Do you like facts? I know I do! That's why I get a little obsessed when I notice published mistakes, especially when it's about something really important, like a movie.

I was writing an article about Raging Bull a couple weeks ago, and in the course of my online browsing I read the movie's Wikipedia entry. The paragraph under "Awards" caught my attention. It has since been changed slightly (by me), but here's what it said at the time:
Raging Bull was nominated for eight Academy Awards (including Best Picture, Director, Actor, Supporting Actress, Supporting Actor, Cinematography, Sound, and Editing) at the 1980 Academy Awards. However, when it was revealed that John Hinckley, Jr.'s assassination attempt of the then president Ronald Reagan had been influenced by his love for Taxi Driver, this hurt the chances for the film to pick up the Oscar. Out of fear of being attacked, Scorsese went to the ceremony with FBI bodyguards disguised as guests who escorted him out before the announcement of the Academy Award for Best Picture was made - the winner being Ordinary People.

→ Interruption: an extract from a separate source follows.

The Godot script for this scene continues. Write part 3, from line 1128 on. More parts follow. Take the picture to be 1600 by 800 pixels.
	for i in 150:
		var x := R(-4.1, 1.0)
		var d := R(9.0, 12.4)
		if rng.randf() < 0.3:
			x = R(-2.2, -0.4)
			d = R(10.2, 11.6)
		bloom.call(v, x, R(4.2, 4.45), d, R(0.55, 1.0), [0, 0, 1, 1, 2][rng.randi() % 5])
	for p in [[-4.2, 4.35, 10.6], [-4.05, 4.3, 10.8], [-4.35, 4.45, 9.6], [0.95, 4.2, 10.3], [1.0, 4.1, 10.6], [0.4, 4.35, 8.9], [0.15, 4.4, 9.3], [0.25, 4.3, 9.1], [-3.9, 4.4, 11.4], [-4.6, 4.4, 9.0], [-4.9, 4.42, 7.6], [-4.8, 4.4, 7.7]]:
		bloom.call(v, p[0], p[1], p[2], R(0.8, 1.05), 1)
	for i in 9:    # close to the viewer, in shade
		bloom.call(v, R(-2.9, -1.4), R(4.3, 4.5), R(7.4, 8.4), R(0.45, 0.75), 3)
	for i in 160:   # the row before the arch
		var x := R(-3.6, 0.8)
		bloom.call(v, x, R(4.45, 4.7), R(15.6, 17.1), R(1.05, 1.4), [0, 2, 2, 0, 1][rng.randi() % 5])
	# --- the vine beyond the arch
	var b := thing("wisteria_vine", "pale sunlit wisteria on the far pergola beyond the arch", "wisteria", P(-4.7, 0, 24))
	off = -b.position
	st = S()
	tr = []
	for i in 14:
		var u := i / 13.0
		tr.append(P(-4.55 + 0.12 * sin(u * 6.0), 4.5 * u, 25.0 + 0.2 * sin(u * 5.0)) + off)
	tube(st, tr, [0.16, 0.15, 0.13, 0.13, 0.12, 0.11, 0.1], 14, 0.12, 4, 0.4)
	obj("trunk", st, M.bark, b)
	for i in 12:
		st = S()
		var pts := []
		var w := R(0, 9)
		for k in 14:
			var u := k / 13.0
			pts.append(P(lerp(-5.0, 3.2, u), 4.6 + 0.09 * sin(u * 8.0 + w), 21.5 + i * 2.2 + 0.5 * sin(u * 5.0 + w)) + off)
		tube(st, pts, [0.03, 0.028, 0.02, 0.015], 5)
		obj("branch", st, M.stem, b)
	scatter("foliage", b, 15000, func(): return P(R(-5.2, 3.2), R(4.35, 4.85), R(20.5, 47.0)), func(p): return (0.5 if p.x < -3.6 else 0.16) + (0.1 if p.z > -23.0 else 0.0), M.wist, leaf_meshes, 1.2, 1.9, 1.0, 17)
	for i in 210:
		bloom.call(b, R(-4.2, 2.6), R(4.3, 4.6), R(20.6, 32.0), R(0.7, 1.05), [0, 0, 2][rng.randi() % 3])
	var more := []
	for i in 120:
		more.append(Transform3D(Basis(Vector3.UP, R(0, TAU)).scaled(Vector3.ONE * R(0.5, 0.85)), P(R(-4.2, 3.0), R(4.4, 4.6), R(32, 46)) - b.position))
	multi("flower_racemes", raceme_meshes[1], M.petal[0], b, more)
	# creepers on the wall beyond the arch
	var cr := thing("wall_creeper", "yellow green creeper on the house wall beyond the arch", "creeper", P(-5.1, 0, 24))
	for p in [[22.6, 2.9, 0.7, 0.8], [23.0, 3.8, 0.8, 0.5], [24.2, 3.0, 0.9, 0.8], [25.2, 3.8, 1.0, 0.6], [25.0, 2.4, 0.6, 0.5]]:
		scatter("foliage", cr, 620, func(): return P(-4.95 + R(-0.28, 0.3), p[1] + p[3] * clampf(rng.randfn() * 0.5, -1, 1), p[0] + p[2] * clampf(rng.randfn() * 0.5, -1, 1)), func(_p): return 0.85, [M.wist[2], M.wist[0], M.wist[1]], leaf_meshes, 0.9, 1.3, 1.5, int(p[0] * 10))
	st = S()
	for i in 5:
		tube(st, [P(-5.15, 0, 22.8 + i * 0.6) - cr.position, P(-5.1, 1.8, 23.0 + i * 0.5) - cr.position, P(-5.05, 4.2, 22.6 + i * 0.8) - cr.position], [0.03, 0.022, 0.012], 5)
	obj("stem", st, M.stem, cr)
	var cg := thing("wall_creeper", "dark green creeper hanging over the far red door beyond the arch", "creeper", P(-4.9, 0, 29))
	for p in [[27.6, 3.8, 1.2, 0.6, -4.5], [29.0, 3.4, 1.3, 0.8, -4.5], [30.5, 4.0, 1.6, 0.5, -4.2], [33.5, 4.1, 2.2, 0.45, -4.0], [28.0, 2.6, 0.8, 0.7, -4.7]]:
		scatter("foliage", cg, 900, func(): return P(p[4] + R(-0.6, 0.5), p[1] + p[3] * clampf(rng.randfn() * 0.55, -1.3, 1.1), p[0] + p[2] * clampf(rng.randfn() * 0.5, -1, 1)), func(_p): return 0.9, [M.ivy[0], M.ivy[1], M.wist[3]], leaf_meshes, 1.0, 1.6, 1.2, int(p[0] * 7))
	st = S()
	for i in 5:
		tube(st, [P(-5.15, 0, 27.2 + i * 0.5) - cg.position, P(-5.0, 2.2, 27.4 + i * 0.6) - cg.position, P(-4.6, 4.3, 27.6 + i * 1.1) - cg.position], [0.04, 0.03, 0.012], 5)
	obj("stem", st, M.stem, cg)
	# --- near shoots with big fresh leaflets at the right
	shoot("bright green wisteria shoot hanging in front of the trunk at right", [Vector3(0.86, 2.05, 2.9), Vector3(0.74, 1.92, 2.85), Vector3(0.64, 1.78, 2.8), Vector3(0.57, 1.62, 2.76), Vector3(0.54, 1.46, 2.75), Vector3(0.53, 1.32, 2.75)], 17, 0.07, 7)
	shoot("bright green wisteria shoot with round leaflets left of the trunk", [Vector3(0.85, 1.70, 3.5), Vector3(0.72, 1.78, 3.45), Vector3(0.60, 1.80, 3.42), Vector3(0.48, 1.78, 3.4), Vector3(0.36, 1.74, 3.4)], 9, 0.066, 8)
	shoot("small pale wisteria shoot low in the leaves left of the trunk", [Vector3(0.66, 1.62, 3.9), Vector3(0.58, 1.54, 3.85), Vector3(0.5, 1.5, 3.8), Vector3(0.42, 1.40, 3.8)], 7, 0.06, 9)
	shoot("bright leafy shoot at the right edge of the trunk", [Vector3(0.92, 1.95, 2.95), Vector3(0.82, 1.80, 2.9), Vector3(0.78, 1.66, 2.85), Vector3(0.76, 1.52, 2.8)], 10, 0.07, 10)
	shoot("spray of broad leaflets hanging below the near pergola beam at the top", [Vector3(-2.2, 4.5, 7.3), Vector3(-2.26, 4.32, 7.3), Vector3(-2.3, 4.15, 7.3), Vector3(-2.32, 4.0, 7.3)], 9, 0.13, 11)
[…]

Huh! I thought. Here is a detail of Oscar lore that I'd never heard before. I knew about John Hinckley's obsession with Taxi Driver and Jodie Foster, of course, but I'd never realized the assassination attempt had coincided with Raging Bull being nominated for Oscars, much less that backlash against Martin Scorsese had been perceived as hurting the movie's chances. It sounded reasonable, though. It reminded me of a few years ago, when Eddie Murphy's shot at winning for Dreamgirls might have been sunk by Norbit being released just as Oscar voters were filling out their ballots.